Comparativement au cadre conceptuel et historique exposé en introduction, les contributions parviennent à présenter les rouages, les formes de l’infrastructure politique, technique et imaginative sur lesquels repose l’État stationnaire. Celui-ci se présente plus que jamais comme une organisation politique taillée pour le contrôle total des ressources du champ socio-politique et pour l’apprivoisement des temps de conjoncture qui eux-mêmes deviennent ressources. Les articles en dévoilent les modes de fonctionnement assis sur une toile d’allégeances qui s’étend de la sphère politico-administrative à celle du champ social (société civile), le secteur privé ayant déjà été mis sous contrôle dans bien des cas. Les effets du système sont bien cernés. Ils sont d’ordre organique dans leur capacité à maintenir le champ politique dans l’« immobilisme », « l’inertie ». Ils sont d’ordre « technologique » (au sens de technologies de pouvoir) en développant (et procédant par) une gouvernementalité de la suspicion, une « gouvernance de la neutralisation », en promouvant « l’art de gouverner en restant sur place ». L’originalité du dossier vient de cette capacité à articuler analyse du système et restitution de sa mécanique dans son historicité, ses déclinaisons plurielles, et à croiser pratiques et repères cognitifs. L’ensemble est rehaussé par une introduction qui pose les bases conceptuelles et théoriques permettant une lecture fluide des contributions. Elle a en outre le mérite de systématiser les nombreux travaux sur le Cameroun en les resituant dans l’actualité du gouvernement contemporain de ce pays. On peut noter les références à des travaux de Jean-François Bayart, Achille Mbembe, Fred Eboko (l’un des coordonnateurs du dossier), Peter Geschiere, Francis Nyamnjoh, Fanny Pigeaud, Luc Sindjoun, ou encore la manière dont certains contributeurs parviennent à réactualiser finement leurs travaux antérieurs, à l’instar de Mathias Éric Owona Nguini et d’Hélène-Laure Menthong. On n’oubliera pas l’hommage à Eboussi Boulaga dont les réflexions trouvent là des mises en perspective consistantes.

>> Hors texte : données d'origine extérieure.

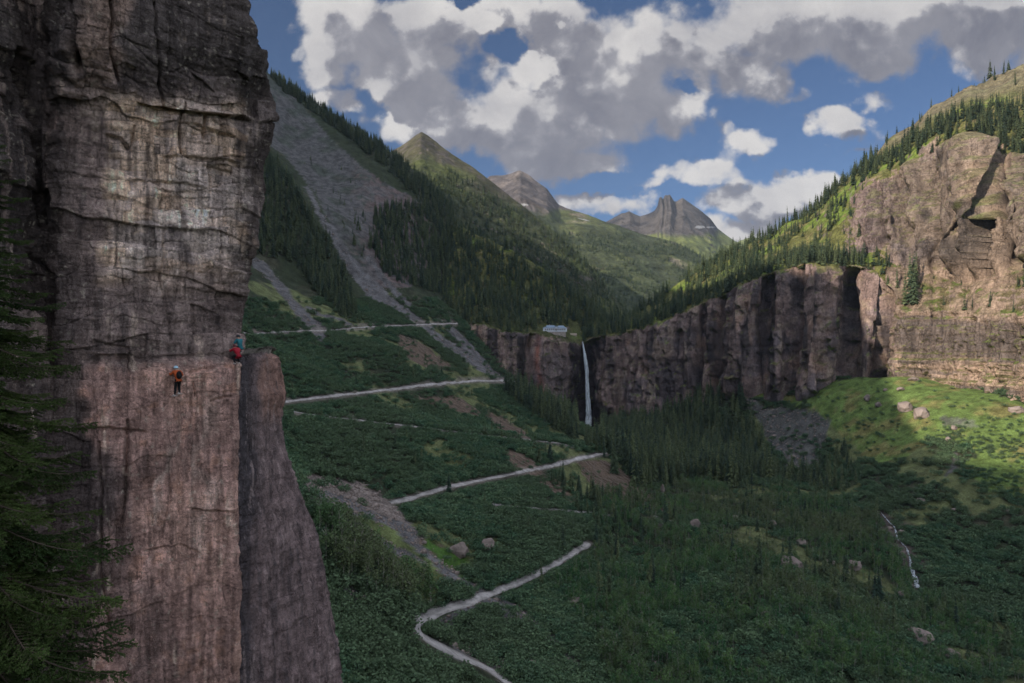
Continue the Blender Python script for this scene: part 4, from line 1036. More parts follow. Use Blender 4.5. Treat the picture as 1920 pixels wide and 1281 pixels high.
# trees on the rock ledge of the sunlit wall, seen one by one
def on_sheet(V, px, py):
    qx, qy = proj(V); d = np.hypot(qx - px, qy - py) + V[..., 1] * .004; k = np.unravel_index(np.argmin(d), d.shape); return V[k]
LEDGE = [(1704, 574, 30), (1713, 570, 28), (1697, 572, 26), (1707, 566, 30), (1717, 538, 26), (1708, 540, 27), (1712, 530, 24), (1683, 540, 16), (1808, 582, 12), (1824, 578, 9), (1856, 575, 11), (1900, 585, 9), (1770, 572, 8)]
S_pos.append(np.array([on_sheet(WV, a, b) for a, b, c in LEDGE])); S_h.append(np.array([c * 1.4 for a, b, c in LEDGE], float))
for (V, nn, px, py), ap, pol in ((L2, 60, None), (L3, 110, None)):
    s_, z_ = sample_sheet(V[:-12], ap); sx, sy = proj(s_); q = fbm(s_ / 110, 4, 840)
    if V is L2[0]: k = np.clip(.72 + q * 1.6, 0, 1) * sstep(sy - np.abs(sx - 790) * .45 + q * 30, 285, 335)
    else: k = np.clip(.7 + q * 2.6, 0, 1) * sstep(sy - (sx - 1050) * .12 + q * 30, 420, 452)
    m = rng.random(len(s_)) < k * (z_ > .3); S_pos.append(s_[m]); S_h.append(rng.triangular(9, 15, 22, m.sum()))
S_all = np.concatenate(S_pos); H_all = np.concatenate(S_h); spx, spy = proj(S_all)
ok = road_gap(spx, spy, S_all[:, 1], H_all); ok &= ~((spx > 1004) & (spx < 1092) & (spy > 611) & (spy < 660))
ok &= ~((spx > 1082) & (spx < 1128) & (spy > 770) & (spy < 842))
S_all, H_all, spx, spy = S_all[ok], H_all[ok], spx[ok], spy[ok]
size = H_all * F / S_all[:, 1]
vis = (spx > np.maximum(edge_px(spy), pil_edge(spy)) + 6) & (spx < 1915) & (spy < 1275)
order = np.argsort(np.where(vis, -size, 0)); solo = order[:296]; rest = order[296:]
REG = [(lambda x, y, d: (x > 1660) & (y > 500) & (y < 600), 'spruce on the sunlit rock ledge halfway up the cliff', 'spruces on the sunlit rock ledge'),
       (lambda x, y, d: (y > 690) & (x > 1225) & (x < 1460), 'dark spruce in the dense stand under the shaded cliff beside the waterfall', 'dense spruces under the shaded cliff'),
       (lambda x, y, d: (y > 690) & (x <= 1225), 'dark spruce between the gravel road and the foot of the waterfall', 'spruces between road and waterfall'),
       (lambda x, y, d: (y > 690) & (x >= 1460), 'spruce at the foot of the grey scree cone on the valley floor', 'spruces at the foot of the scree cone'),
       (lambda x, y, d: (x < 1130), 'spruce on the shaded mountainside above the switchback road', 'spruces on the shaded mountainside'),
       (lambda x, y, d: x > 0, 'spruce on the sunlit shelf above the cliff rim', 'spruces on the sunlit shelf above the cliff')]
for k in solo:
    o = link('spruce_tree', SPR[int(rng.integers(len(SPR)))]); o.location = S_all[k] - np.array([0, 0, .2]); h = H_all[k]; w = h * rng.uniform(.85, 1.15); o.scale = (w, w, h)
    o.rotation_euler = (rng.normal(0, .03), rng.normal(0, .03), rng.uniform(0, 6.28))
    for f, lab, grp in REG:
        if f(spx[k], spy[k], 0): tag(o, lab, 'tree', grp); break
scatter('forest', SPR, S_all[rest], H_all[rest], H_all[rest] * rng.uniform(.85, 1.2, len(rest)), '')

# aspens: the tall grove by the scree and the young growth on the valley floor
A = sample_ground(45000, (-140, 420, 105, 560)); ax, ay = proj(A); an = fbm(A / 20, 3, 860)
sc_a = np.zeros(len(A), bool)
for p in SCREE: sc_a |= inpoly(ax + an * 5, ay, p)
mg = inpoly(ax, ay, GROVE) & ~sc_a & (rng.random(len(A)) < .9); mv = inpoly(ax + an * 15, ay + an * 8, VALLEY) & ~sc_a & ~mg & (rng.random(len(A)) < np.clip(.50 + an * 1.3, .04, .95) * (1 - .85 * sstep(fbm(A / 42, 4, 48), .12, .34)))
Ap = np.concatenate([A[mg], A[mv]]); Ah = np.concatenate([rng.uniform(8, 13, mg.sum()), rng.triangular(3.5, 6, 11.5, mv.sum())]); grove = np.r_[np.ones(mg.sum(), bool), np.zeros(mv.sum(), bool)]
ax, ay = proj(Ap); ok = road_gap(ax, ay, Ap[:, 1], Ah); Ap, Ah, grove, ax, ay = Ap[ok], Ah[ok], grove[ok], ax[ok], ay[ok]
vis = (ax > np.maximum(edge_px(ay), pil_edge(ay)) + 4) & (ax < 1915) & (ay < 1275); size = Ah * F / Ap[:, 1]
order = np.argsort(np.where(vis, -size - grove * 4, 0)); solo, rest = order[:290], order[290:]
protos = []
for k in solo:
    tr, cr, _ = ASP[int(rng.integers(len(ASP)))]
    e = empty('aspen_tree', Ap[k] - np.array([0, 0, .1]), rng.uniform(0, 6.28)); h = Ah[k]; w = h * rng.uniform(.9, 1.3); e.scale = (w, w, h)
    link('trunk', tr, e); link('crown', cr, e)
    if grove[k]: tag(e, 'tall aspen with pale bare trunk in the grove beside the grey scree', 'tree', 'aspens in the grove beside the scree')
    else: tag(e, 'young slender aspen in the thicket on the shaded valley floor', 'tree', 'young aspens on the valley floor')
scatter('woodland', [a[2] for a in ASP], Ap[rest], Ah[rest], Ah[rest] * rng.uniform(.7, 1.15, len(rest)), '')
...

On peut toutefois, et c’est également l’un des mérites du dossier, s’interroger sur certains choix faits dans les différents articles quant à une poursuite des travaux sur l’État camerounais. Trois commentaires émergent ainsi. Le premier est relatif aux mécanismes de l’État stationnaire et à ses finalités qui sont clairement situés. Il semble, cependant, que cet État stationnaire projette autre chose sur ses périphéries territoriales en les maintenant dans un semblant de laxisme, contrôlé par l’État par l’intermédiaire de son appareil administratif et sécuritaire. Les dynamiques stationnaires à l’oeuvre dans les périphéries territoriales auraient pu être mobilisées pour épaissir des réflexions qui se décentrent très peu des pôles traditionnels (géographiques et politiques) du pouvoir. Seuls l’article de Morelle et ses collègues sur la réforme pénitentiaire et celui de Machikou sur la crise anglophone investissent quelque peu les périphéries nationales. On peut, à juste titre, s’interroger sur la manière dont le cadre conceptuel proposé prend en charge cette dimension territoriale de l’ordre stationnaire et ses expressions « empiriques ».

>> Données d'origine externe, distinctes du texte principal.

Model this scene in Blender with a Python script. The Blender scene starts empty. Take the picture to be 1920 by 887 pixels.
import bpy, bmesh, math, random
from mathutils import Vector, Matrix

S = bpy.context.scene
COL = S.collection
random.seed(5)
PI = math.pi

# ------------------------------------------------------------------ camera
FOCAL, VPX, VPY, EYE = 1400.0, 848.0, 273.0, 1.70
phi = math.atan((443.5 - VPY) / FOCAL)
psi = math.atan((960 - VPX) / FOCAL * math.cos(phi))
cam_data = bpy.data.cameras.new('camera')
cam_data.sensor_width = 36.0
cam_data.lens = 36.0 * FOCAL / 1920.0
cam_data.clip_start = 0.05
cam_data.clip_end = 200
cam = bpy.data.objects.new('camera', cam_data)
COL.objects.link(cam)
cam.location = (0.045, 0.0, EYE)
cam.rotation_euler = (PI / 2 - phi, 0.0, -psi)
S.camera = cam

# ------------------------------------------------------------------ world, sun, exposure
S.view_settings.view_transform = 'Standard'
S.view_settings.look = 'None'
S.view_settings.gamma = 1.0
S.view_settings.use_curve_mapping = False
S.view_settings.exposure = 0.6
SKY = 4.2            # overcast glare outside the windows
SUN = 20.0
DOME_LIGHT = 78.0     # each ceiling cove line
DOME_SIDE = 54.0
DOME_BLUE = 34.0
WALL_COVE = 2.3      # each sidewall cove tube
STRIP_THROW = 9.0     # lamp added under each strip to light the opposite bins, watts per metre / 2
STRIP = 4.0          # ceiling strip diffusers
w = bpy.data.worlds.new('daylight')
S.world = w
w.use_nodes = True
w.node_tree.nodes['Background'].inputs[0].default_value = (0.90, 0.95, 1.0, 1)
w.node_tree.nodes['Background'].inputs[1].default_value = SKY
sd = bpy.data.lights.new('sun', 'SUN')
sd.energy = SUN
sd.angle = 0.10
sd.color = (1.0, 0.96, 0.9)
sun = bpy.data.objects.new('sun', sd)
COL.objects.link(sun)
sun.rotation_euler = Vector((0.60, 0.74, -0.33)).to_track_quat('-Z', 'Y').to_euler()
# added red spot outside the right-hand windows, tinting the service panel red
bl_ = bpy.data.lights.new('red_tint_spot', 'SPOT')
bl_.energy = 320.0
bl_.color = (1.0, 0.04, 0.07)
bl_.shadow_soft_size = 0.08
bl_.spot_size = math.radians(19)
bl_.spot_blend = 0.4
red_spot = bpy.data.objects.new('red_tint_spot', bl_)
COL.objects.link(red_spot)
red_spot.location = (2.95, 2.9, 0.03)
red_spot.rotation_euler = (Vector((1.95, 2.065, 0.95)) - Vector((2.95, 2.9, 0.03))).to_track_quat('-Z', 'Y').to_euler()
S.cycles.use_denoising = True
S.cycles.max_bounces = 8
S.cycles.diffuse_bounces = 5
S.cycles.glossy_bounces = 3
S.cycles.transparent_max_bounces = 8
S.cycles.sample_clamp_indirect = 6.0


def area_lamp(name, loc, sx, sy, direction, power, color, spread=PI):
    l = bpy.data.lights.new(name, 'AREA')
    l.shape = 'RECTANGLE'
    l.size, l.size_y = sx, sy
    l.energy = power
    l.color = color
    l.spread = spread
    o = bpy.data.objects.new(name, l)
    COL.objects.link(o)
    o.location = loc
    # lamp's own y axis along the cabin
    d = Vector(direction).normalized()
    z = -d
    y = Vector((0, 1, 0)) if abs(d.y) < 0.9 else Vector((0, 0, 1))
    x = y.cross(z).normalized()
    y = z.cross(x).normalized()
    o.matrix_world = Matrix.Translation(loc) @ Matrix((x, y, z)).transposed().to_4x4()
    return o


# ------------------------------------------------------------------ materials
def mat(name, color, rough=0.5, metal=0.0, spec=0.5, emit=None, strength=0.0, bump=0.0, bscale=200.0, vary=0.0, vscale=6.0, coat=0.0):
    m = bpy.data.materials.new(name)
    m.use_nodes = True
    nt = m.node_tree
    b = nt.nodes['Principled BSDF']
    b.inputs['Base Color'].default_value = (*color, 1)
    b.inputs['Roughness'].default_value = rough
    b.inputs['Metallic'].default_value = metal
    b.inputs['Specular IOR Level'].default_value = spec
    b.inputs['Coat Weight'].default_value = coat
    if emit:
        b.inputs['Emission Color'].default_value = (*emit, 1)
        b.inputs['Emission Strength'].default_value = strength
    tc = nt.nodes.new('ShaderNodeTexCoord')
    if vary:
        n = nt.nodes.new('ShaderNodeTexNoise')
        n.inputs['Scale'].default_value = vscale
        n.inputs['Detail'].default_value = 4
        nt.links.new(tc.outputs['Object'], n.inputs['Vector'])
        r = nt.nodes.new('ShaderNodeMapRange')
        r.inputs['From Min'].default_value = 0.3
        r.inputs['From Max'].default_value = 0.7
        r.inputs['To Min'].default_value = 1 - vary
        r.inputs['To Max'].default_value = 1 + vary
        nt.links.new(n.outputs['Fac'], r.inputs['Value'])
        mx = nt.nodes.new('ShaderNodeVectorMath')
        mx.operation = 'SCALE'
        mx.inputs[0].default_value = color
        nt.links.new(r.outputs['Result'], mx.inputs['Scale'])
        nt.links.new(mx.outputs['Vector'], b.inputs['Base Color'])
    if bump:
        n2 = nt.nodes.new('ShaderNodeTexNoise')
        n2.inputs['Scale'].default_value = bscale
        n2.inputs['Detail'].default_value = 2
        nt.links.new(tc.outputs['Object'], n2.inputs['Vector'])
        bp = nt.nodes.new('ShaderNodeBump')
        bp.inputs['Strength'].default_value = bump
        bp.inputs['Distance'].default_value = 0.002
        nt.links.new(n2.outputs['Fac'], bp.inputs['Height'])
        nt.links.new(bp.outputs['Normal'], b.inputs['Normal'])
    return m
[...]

Le deuxième commentaire porte sur l’ambition de recouvrement de l’ensemble de la vie sociale par cet État. Ce recouvrement peut-il être total ? N’existe-t-il pas des failles, des interstices d’autonomie par et dans lesquelles se dessinent aussi des « lignes de résistances » ? On en aperçoit quelques signes dans les textes (nouvelles technologies, exploitation du capital législatif/juridique pour des actions à potentiel subversif), mais pas toujours comme entrées principales d’analyse. Il y a certainement un intérêt à voir comment l’État stationnaire se pense et est acté (parfois dans le sens de son ébranlement) dans les résistances qui se développent contre lui. C’est sans doute conscients de ces aspects que Fred Eboko et Patrick Awondo insistent sur le besoin de regarder également du côté de la « résistance passive des cadets sociaux », de la place des femmes pour enrichir l’analyse.

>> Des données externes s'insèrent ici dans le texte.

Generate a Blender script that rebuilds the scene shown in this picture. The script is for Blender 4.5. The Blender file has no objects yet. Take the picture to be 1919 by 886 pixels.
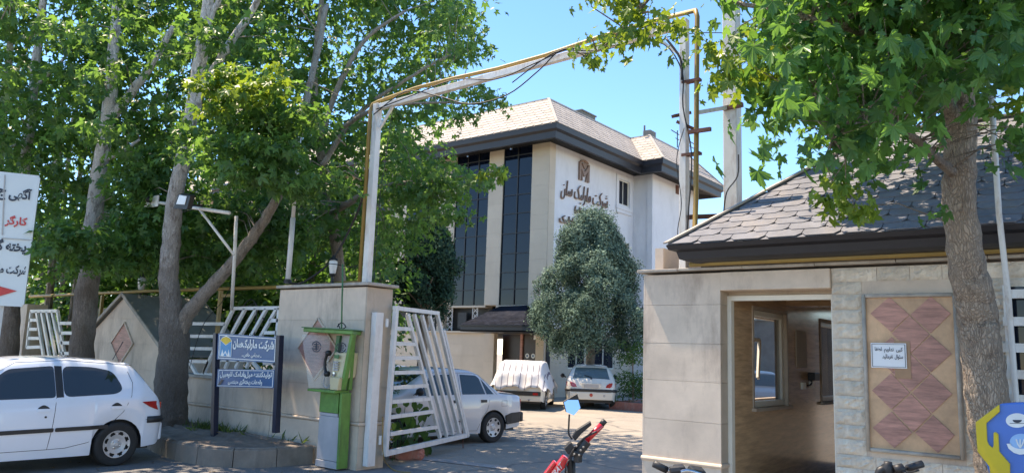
import bpy, bmesh, math, random
import numpy as np
from mathutils import Vector, Matrix
random.seed(7); RNG = np.random.default_rng(11)
SC = bpy.context.scene; COL = SC.collection
rad = math.radians
# ------------------------------------------------------------------ camera
FPX = 1450.0; PITCH = rad(8.6); ROLL = rad(2.0); YAW = rad(38); EYE = np.array([0, 0, 1.68])
_fw = np.array([-math.sin(YAW), math.cos(YAW), 0]); _rt = np.array([math.cos(YAW), math.sin(YAW), 0]); _z = np.array([0, 0, 1.0])
CF = _fw*math.cos(PITCH)+_z*math.sin(PITCH); _U = -_fw*math.sin(PITCH)+_z*math.cos(PITCH)
CR = math.cos(ROLL)*_rt+math.sin(ROLL)*_U; CU = -math.sin(ROLL)*_rt+math.cos(ROLL)*_U
cam = bpy.data.cameras.new('camera'); camo = bpy.data.objects.new('camera', cam); COL.objects.link(camo)
cam.sensor_width = 36; cam.lens = 36*FPX/1919; cam.clip_start = .05; cam.clip_end = 3000
camo.matrix_world = Matrix(((CR[0], CU[0], -CF[0], EYE[0]), (CR[1], CU[1], -CF[1], EYE[1]), (CR[2], CU[2], -CF[2], EYE[2]), (0, 0, 0, 1)))
SC.camera = camo
def ray(x, y): return CF+CR*(x-959.5)/FPX-CU*(y-443)/FPX
def _on(ax, x, y, v):
    d = ray(x, y); return EYE+d*(v-EYE[ax])/d[ax]
def onX(x, y, v): return _on(0, x, y, v)
def onY(x, y, v): return _on(1, x, y, v)
def onZ(x, y, v): return _on(2, x, y, v)
def atd(x, y, d): return EYE+ray(x, y)*d
def onP(x, y, p0, n):
    d = ray(x, y); return EYE+d*(np.dot(np.array(p0)-EYE, n)/np.dot(d, n))
# ------------------------------------------------------------------ sky and sun
SUN_EL = rad(64); SUN_DIR = np.array([-.985, -.14])          # horizontal direction towards the sun
SUN_DIR = SUN_DIR/np.linalg.norm(SUN_DIR)
w = bpy.data.worlds.new('World'); SC.world = w; w.use_nodes = True
nt = w.node_tree; bg = nt.nodes['Background']
sky = nt.nodes.new('ShaderNodeTexSky'); sky.sky_type = 'NISHITA'; sky.sun_disc = False
sky.sun_elevation = SUN_EL; sky.sun_rotation = math.atan2(SUN_DIR[0], SUN_DIR[1]); sky.air_density = 1.0; sky.dust_density = 0; sky.altitude = 1200; sky.ozone_density = 6.0
hs_ = nt.nodes.new('ShaderNodeHueSaturation'); hs_.inputs['Saturation'].default_value = 1.16; nt.links.new(sky.outputs[0], hs_.inputs['Color']); nt.links.new(hs_.outputs[0], bg.inputs[0]); bg.inputs[1].default_value = .12
sl = bpy.data.lights.new('sun', 'SUN'); sl.energy = 2.8; sl.angle = rad(.5); sl.color = (1, .96, .90)
so = bpy.data.objects.new('sun', sl); COL.objects.link(so)
_sv = Vector((SUN_DIR[0]*math.cos(SUN_EL), SUN_DIR[1]*math.cos(SUN_EL), math.sin(SUN_EL)))
so.rotation_euler = _sv.to_track_quat('Z', 'Y').to_euler()
SC.view_settings.view_transform = 'Standard'; SC.view_settings.look = 'None'; SC.view_settings.gamma = 1
SC.view_settings.exposure = 1.85
SC.view_settings.use_white_balance = True; SC.view_settings.white_balance_temperature = 8500; SC.view_settings.white_balance_tint = 15
SC.cycles.max_bounces = 8; SC.cycles.transparent_max_bounces = 12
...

Pour finir, une impression générale semble se dégager de la lecture du dossier : celle d’une consécration forte de l’exceptionnalité camerounaise (« le Cameroun c’est le Cameroun »). Sans nier les spécificités du « cas » camerounais, il semble tout autant important d’éviter les extrêmes en considérant que ce pays présente un fonctionnement et une matrice politiques possiblement repérables dans d’autres contextes. Cela suppose d’assumer les points de banalité qui régissent la situation étatique au Cameroun pour faire de l’« État stationnaire » un paradigme pouvant éclairer d’autres réalités au-delà des « sept collines » de Yaoundé, la capitale camerounaise. Le dossier réussit, en tout cas, son pari de poser les bases d’une réactualisation de l’analyse des ordres politiques africains.